**The task:**
Return only the lines running from the top of the entries to the line with "R = math.radians", inclusive, exactly as written.

— Start of Source records —

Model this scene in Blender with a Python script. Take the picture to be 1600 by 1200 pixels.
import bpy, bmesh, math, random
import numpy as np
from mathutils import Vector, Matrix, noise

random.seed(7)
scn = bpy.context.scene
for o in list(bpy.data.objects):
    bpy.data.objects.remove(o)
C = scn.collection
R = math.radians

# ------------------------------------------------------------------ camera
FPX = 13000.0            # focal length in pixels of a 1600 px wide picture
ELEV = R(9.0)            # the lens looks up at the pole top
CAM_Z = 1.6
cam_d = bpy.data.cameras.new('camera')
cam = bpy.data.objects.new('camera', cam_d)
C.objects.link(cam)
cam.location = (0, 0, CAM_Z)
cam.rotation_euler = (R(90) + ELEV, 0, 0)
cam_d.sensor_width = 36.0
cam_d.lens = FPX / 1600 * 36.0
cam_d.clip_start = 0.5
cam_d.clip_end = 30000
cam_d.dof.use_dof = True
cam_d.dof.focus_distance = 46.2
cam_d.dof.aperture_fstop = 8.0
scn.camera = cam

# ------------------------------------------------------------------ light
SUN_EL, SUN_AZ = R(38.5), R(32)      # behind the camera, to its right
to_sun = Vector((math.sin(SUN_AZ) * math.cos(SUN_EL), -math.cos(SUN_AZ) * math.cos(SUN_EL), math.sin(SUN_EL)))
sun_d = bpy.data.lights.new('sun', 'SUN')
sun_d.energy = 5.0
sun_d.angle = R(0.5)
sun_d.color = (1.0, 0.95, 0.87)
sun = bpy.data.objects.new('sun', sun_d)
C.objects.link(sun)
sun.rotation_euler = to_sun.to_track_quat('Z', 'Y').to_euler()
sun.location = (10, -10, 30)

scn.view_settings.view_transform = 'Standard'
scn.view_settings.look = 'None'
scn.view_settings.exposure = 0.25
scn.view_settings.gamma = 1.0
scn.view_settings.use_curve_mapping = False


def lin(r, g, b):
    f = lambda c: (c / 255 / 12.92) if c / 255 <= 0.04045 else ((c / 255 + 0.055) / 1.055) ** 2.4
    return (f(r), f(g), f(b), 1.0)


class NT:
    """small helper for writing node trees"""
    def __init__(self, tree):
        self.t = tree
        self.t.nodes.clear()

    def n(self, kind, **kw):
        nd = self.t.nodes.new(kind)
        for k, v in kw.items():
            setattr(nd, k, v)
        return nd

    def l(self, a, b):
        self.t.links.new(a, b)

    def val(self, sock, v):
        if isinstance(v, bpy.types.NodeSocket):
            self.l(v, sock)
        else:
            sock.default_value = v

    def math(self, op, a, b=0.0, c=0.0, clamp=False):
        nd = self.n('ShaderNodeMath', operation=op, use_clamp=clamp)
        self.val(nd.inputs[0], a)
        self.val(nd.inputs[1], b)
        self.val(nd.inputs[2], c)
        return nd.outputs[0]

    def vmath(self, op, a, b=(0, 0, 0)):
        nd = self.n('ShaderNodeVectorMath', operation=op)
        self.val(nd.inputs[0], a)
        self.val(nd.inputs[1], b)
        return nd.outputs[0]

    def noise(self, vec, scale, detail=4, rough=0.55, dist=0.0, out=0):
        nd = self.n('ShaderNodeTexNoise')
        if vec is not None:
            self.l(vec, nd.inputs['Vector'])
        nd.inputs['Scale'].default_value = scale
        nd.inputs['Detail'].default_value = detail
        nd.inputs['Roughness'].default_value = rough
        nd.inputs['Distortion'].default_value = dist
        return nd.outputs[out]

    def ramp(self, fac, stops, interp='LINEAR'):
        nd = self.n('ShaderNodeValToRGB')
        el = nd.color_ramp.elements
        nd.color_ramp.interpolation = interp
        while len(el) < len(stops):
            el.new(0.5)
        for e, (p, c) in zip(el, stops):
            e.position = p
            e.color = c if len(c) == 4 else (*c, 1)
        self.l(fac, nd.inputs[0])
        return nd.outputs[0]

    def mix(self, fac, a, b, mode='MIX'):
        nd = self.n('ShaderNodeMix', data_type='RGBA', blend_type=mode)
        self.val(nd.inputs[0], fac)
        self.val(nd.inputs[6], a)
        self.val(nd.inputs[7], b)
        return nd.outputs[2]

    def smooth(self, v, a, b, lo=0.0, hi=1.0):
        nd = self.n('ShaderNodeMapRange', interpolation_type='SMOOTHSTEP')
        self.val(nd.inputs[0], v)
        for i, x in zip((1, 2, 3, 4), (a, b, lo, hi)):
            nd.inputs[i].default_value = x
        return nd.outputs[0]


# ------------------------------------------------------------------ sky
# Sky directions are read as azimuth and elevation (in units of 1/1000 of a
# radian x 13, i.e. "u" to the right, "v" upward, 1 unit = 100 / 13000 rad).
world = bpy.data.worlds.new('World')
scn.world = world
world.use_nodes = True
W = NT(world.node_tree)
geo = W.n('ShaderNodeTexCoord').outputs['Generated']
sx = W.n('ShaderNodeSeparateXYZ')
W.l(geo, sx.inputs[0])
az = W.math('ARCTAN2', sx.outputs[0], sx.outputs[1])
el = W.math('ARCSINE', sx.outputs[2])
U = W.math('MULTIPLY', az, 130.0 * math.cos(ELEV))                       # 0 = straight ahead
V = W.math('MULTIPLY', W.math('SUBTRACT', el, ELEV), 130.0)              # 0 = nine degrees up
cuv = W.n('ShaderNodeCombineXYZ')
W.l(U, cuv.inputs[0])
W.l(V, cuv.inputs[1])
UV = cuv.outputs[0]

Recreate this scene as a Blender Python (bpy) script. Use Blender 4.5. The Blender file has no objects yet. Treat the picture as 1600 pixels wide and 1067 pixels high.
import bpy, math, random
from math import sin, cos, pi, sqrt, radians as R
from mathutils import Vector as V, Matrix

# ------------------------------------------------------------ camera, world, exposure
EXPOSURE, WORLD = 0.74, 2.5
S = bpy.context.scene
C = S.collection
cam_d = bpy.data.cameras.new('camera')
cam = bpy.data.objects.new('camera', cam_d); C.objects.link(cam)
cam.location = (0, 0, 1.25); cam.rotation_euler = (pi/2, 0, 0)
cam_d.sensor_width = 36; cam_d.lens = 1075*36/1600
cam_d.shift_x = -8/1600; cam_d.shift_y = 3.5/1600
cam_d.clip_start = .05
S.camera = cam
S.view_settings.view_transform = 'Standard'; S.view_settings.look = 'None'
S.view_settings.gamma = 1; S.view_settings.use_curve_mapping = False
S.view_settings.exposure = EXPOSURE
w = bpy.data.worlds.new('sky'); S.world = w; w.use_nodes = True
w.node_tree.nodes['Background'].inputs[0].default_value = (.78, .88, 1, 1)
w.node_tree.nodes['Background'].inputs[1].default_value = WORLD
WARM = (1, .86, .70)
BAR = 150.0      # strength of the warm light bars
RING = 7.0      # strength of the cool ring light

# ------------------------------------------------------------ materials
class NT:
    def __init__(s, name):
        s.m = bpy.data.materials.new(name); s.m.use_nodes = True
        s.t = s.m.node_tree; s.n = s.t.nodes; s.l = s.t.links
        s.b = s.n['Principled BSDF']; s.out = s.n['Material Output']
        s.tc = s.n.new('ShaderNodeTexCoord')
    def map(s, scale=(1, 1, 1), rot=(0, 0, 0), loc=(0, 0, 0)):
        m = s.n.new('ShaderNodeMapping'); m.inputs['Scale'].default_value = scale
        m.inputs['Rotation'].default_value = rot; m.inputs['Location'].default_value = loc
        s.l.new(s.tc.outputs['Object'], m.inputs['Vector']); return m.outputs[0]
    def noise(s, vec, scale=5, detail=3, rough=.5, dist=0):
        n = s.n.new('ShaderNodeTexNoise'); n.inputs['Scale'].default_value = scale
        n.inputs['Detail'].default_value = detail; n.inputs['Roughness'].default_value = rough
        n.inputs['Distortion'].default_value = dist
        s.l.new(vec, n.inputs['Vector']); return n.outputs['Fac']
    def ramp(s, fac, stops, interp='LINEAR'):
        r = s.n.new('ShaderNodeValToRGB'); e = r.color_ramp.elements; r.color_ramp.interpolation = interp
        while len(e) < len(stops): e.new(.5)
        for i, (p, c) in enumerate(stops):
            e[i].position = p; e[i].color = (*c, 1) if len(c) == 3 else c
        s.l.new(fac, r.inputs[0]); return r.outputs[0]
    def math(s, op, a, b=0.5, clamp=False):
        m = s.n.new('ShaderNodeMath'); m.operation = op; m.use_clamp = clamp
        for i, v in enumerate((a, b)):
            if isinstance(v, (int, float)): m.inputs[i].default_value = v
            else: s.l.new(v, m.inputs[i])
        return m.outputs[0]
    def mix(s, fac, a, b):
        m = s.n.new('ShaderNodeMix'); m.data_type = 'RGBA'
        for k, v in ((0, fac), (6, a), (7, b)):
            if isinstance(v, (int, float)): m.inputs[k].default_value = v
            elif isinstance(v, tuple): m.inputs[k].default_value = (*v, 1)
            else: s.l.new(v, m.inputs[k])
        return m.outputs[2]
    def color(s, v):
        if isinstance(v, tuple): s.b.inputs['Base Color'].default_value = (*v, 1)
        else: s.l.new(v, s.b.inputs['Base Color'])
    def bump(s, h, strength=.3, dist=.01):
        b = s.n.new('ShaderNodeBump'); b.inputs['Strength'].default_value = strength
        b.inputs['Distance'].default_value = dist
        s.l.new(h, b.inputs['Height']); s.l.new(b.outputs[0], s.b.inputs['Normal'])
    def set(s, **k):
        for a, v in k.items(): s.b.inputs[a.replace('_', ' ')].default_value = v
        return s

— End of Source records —

**Response to this exercise:**
Model this scene in Blender with a Python script. Take the picture to be 1600 by 1200 pixels.
import bpy, bmesh, math, random
import numpy as np
from mathutils import Vector, Matrix, noise

random.seed(7)
scn = bpy.context.scene
for o in list(bpy.data.objects):
    bpy.data.objects.remove(o)
C = scn.collection
R = math.radians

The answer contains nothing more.